----- DATA SHOWN
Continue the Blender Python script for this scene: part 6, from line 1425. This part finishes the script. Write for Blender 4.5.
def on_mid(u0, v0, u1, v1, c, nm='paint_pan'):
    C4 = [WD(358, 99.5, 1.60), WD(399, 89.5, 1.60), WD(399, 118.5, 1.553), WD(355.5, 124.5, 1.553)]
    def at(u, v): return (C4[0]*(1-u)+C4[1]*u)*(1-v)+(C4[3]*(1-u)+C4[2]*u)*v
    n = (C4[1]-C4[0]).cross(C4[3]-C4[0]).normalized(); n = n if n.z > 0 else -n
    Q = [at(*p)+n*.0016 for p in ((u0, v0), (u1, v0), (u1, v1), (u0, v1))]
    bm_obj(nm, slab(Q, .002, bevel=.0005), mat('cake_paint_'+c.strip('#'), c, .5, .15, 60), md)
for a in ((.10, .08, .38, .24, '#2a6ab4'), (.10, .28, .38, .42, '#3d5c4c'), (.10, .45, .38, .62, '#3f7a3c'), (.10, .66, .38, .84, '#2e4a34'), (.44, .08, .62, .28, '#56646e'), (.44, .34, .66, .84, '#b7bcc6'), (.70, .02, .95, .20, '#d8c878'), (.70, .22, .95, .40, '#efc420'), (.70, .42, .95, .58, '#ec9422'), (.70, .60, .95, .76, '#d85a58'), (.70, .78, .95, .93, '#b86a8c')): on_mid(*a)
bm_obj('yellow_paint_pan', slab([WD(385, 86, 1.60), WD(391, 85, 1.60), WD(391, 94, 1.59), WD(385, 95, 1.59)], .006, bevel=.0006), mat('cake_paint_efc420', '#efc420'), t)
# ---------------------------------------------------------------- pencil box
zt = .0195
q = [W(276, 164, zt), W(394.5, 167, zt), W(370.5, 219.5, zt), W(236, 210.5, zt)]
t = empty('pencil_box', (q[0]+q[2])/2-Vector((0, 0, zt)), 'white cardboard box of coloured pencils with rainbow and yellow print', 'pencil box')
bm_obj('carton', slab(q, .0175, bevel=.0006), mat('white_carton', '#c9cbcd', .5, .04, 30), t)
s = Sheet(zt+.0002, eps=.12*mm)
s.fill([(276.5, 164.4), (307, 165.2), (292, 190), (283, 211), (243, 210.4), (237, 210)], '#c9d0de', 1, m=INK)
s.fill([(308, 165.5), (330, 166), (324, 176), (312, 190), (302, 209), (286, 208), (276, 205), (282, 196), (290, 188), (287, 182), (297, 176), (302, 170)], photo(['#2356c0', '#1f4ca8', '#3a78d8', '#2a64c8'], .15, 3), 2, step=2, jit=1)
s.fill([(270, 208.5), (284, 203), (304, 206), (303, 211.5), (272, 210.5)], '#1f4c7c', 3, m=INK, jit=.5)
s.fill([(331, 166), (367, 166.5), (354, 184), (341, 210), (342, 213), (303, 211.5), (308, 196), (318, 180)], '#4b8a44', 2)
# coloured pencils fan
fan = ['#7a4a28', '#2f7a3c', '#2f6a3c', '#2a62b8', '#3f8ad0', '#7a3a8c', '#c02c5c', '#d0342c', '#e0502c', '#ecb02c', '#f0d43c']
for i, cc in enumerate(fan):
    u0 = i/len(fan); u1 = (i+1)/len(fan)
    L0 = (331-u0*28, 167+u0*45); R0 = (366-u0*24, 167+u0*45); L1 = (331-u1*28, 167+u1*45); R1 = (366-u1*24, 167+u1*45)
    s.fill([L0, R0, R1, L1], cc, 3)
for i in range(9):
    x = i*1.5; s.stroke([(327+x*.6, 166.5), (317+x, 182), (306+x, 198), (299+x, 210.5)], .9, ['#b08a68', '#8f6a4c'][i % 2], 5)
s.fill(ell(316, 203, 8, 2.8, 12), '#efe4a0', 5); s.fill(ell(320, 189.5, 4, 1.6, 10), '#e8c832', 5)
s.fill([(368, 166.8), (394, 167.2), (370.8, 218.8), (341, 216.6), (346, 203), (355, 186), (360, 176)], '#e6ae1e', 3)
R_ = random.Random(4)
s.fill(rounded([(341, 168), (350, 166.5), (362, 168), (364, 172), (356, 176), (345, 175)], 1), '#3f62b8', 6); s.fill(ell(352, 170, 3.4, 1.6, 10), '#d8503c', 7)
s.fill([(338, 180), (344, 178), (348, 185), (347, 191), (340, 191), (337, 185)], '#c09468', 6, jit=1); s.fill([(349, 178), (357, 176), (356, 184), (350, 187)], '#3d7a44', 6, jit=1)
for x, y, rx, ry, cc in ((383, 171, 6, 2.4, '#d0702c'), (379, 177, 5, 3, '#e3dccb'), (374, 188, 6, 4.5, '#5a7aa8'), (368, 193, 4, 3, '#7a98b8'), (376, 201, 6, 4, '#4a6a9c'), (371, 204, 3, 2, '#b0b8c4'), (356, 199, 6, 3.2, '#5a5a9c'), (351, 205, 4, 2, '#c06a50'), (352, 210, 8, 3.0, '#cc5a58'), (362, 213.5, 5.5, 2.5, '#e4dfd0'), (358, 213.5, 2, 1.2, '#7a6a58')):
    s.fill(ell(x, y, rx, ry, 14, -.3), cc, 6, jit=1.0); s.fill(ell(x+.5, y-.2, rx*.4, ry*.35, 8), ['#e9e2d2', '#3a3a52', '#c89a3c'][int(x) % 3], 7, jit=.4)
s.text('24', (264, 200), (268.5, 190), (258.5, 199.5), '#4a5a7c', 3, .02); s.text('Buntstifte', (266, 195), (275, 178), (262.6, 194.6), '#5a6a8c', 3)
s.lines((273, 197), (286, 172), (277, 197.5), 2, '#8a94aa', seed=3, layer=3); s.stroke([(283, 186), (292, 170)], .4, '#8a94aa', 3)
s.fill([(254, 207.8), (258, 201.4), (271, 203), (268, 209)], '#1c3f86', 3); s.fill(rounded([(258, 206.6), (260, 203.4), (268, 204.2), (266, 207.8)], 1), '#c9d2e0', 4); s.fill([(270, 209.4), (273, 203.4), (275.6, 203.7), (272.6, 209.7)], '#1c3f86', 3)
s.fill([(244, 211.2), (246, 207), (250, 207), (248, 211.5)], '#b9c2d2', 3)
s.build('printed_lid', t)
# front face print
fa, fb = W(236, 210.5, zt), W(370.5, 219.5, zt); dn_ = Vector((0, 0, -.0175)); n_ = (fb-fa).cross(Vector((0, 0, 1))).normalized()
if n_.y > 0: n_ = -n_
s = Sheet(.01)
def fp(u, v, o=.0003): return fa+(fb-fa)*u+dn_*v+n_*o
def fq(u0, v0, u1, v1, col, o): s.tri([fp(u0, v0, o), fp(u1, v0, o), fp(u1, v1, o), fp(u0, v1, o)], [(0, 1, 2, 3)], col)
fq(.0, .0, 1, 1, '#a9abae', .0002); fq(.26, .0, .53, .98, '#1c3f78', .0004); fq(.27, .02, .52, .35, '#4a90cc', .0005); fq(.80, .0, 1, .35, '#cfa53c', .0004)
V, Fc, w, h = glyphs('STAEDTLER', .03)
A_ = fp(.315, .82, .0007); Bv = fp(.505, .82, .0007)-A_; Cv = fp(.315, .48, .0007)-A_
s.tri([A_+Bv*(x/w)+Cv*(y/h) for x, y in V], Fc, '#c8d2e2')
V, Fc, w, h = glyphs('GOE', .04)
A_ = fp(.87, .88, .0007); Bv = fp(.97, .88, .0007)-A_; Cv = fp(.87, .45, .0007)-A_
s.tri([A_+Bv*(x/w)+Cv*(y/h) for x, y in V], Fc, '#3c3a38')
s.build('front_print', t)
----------
THE REQUEST ▸ Write the listing out again, exactly as it reads.

THE ANSWER ▸
Continue the Blender Python script for this scene: part 6, from line 1425. This part finishes the script. Write for Blender 4.5.
def on_mid(u0, v0, u1, v1, c, nm='paint_pan'):
    C4 = [WD(358, 99.5, 1.60), WD(399, 89.5, 1.60), WD(399, 118.5, 1.553), WD(355.5, 124.5, 1.553)]
    def at(u, v): return (C4[0]*(1-u)+C4[1]*u)*(1-v)+(C4[3]*(1-u)+C4[2]*u)*v
    n = (C4[1]-C4[0]).cross(C4[3]-C4[0]).normalized(); n = n if n.z > 0 else -n
    Q = [at(*p)+n*.0016 for p in ((u0, v0), (u1, v0), (u1, v1), (u0, v1))]
    bm_obj(nm, slab(Q, .002, bevel=.0005), mat('cake_paint_'+c.strip('#'), c, .5, .15, 60), md)
for a in ((.10, .08, .38, .24, '#2a6ab4'), (.10, .28, .38, .42, '#3d5c4c'), (.10, .45, .38, .62, '#3f7a3c'), (.10, .66, .38, .84, '#2e4a34'), (.44, .08, .62, .28, '#56646e'), (.44, .34, .66, .84, '#b7bcc6'), (.70, .02, .95, .20, '#d8c878'), (.70, .22, .95, .40, '#efc420'), (.70, .42, .95, .58, '#ec9422'), (.70, .60, .95, .76, '#d85a58'), (.70, .78, .95, .93, '#b86a8c')): on_mid(*a)
bm_obj('yellow_paint_pan', slab([WD(385, 86, 1.60), WD(391, 85, 1.60), WD(391, 94, 1.59), WD(385, 95, 1.59)], .006, bevel=.0006), mat('cake_paint_efc420', '#efc420'), t)
# ---------------------------------------------------------------- pencil box
zt = .0195
q = [W(276, 164, zt), W(394.5, 167, zt), W(370.5, 219.5, zt), W(236, 210.5, zt)]
t = empty('pencil_box', (q[0]+q[2])/2-Vector((0, 0, zt)), 'white cardboard box of coloured pencils with rainbow and yellow print', 'pencil box')
bm_obj('carton', slab(q, .0175, bevel=.0006), mat('white_carton', '#c9cbcd', .5, .04, 30), t)
s = Sheet(zt+.0002, eps=.12*mm)
s.fill([(276.5, 164.4), (307, 165.2), (292, 190), (283, 211), (243, 210.4), (237, 210)], '#c9d0de', 1, m=INK)
s.fill([(308, 165.5), (330, 166), (324, 176), (312, 190), (302, 209), (286, 208), (276, 205), (282, 196), (290, 188), (287, 182), (297, 176), (302, 170)], photo(['#2356c0', '#1f4ca8', '#3a78d8', '#2a64c8'], .15, 3), 2, step=2, jit=1)
s.fill([(270, 208.5), (284, 203), (304, 206), (303, 211.5), (272, 210.5)], '#1f4c7c', 3, m=INK, jit=.5)
s.fill([(331, 166), (367, 166.5), (354, 184), (341, 210), (342, 213), (303, 211.5), (308, 196), (318, 180)], '#4b8a44', 2)
# coloured pencils fan
fan = ['#7a4a28', '#2f7a3c', '#2f6a3c', '#2a62b8', '#3f8ad0', '#7a3a8c', '#c02c5c', '#d0342c', '#e0502c', '#ecb02c', '#f0d43c']
for i, cc in enumerate(fan):
    u0 = i/len(fan); u1 = (i+1)/len(fan)
    L0 = (331-u0*28, 167+u0*45); R0 = (366-u0*24, 167+u0*45); L1 = (331-u1*28, 167+u1*45); R1 = (366-u1*24, 167+u1*45)
    s.fill([L0, R0, R1, L1], cc, 3)
for i in range(9):
    x = i*1.5; s.stroke([(327+x*.6, 166.5), (317+x, 182), (306+x, 198), (299+x, 210.5)], .9, ['#b08a68', '#8f6a4c'][i % 2], 5)
s.fill(ell(316, 203, 8, 2.8, 12), '#efe4a0', 5); s.fill(ell(320, 189.5, 4, 1.6, 10), '#e8c832', 5)
s.fill([(368, 166.8), (394, 167.2), (370.8, 218.8), (341, 216.6), (346, 203), (355, 186), (360, 176)], '#e6ae1e', 3)
R_ = random.Random(4)
s.fill(rounded([(341, 168), (350, 166.5), (362, 168), (364, 172), (356, 176), (345, 175)], 1), '#3f62b8', 6); s.fill(ell(352, 170, 3.4, 1.6, 10), '#d8503c', 7)
s.fill([(338, 180), (344, 178), (348, 185), (347, 191), (340, 191), (337, 185)], '#c09468', 6, jit=1); s.fill([(349, 178), (357, 176), (356, 184), (350, 187)], '#3d7a44', 6, jit=1)
for x, y, rx, ry, cc in ((383, 171, 6, 2.4, '#d0702c'), (379, 177, 5, 3, '#e3dccb'), (374, 188, 6, 4.5, '#5a7aa8'), (368, 193, 4, 3, '#7a98b8'), (376, 201, 6, 4, '#4a6a9c'), (371, 204, 3, 2, '#b0b8c4'), (356, 199, 6, 3.2, '#5a5a9c'), (351, 205, 4, 2, '#c06a50'), (352, 210, 8, 3.0, '#cc5a58'), (362, 213.5, 5.5, 2.5, '#e4dfd0'), (358, 213.5, 2, 1.2, '#7a6a58')):
    s.fill(ell(x, y, rx, ry, 14, -.3), cc, 6, jit=1.0); s.fill(ell(x+.5, y-.2, rx*.4, ry*.35, 8), ['#e9e2d2', '#3a3a52', '#c89a3c'][int(x) % 3], 7, jit=.4)
s.text('24', (264, 200), (268.5, 190), (258.5, 199.5), '#4a5a7c', 3, .02); s.text('Buntstifte', (266, 195), (275, 178), (262.6, 194.6), '#5a6a8c', 3)
s.lines((273, 197), (286, 172), (277, 197.5), 2, '#8a94aa', seed=3, layer=3); s.stroke([(283, 186), (292, 170)], .4, '#8a94aa', 3)
s.fill([(254, 207.8), (258, 201.4), (271, 203), (268, 209)], '#1c3f86', 3); s.fill(rounded([(258, 206.6), (260, 203.4), (268, 204.2), (266, 207.8)], 1), '#c9d2e0', 4); s.fill([(270, 209.4), (273, 203.4), (275.6, 203.7), (272.6, 209.7)], '#1c3f86', 3)
s.fill([(244, 211.2), (246, 207), (250, 207), (248, 211.5)], '#b9c2d2', 3)
s.build('printed_lid', t)
# front face print
fa, fb = W(236, 210.5, zt), W(370.5, 219.5, zt); dn_ = Vector((0, 0, -.0175)); n_ = (fb-fa).cross(Vector((0, 0, 1))).normalized()
if n_.y > 0: n_ = -n_
s = Sheet(.01)
def fp(u, v, o=.0003): return fa+(fb-fa)*u+dn_*v+n_*o
def fq(u0, v0, u1, v1, col, o): s.tri([fp(u0, v0, o), fp(u1, v0, o), fp(u1, v1, o), fp(u0, v1, o)], [(0, 1, 2, 3)], col)
fq(.0, .0, 1, 1, '#a9abae', .0002); fq(.26, .0, .53, .98, '#1c3f78', .0004); fq(.27, .02, .52, .35, '#4a90cc', .0005); fq(.80, .0, 1, .35, '#cfa53c', .0004)
V, Fc, w, h = glyphs('STAEDTLER', .03)
A_ = fp(.315, .82, .0007); Bv = fp(.505, .82, .0007)-A_; Cv = fp(.315, .48, .0007)-A_
s.tri([A_+Bv*(x/w)+Cv*(y/h) for x, y in V], Fc, '#c8d2e2')
V, Fc, w, h = glyphs('GOE', .04)
A_ = fp(.87, .88, .0007); Bv = fp(.97, .88, .0007)-A_; Cv = fp(.87, .45, .0007)-A_
s.tri([A_+Bv*(x/w)+Cv*(y/h) for x, y in V], Fc, '#3c3a38')
s.build('front_print', t)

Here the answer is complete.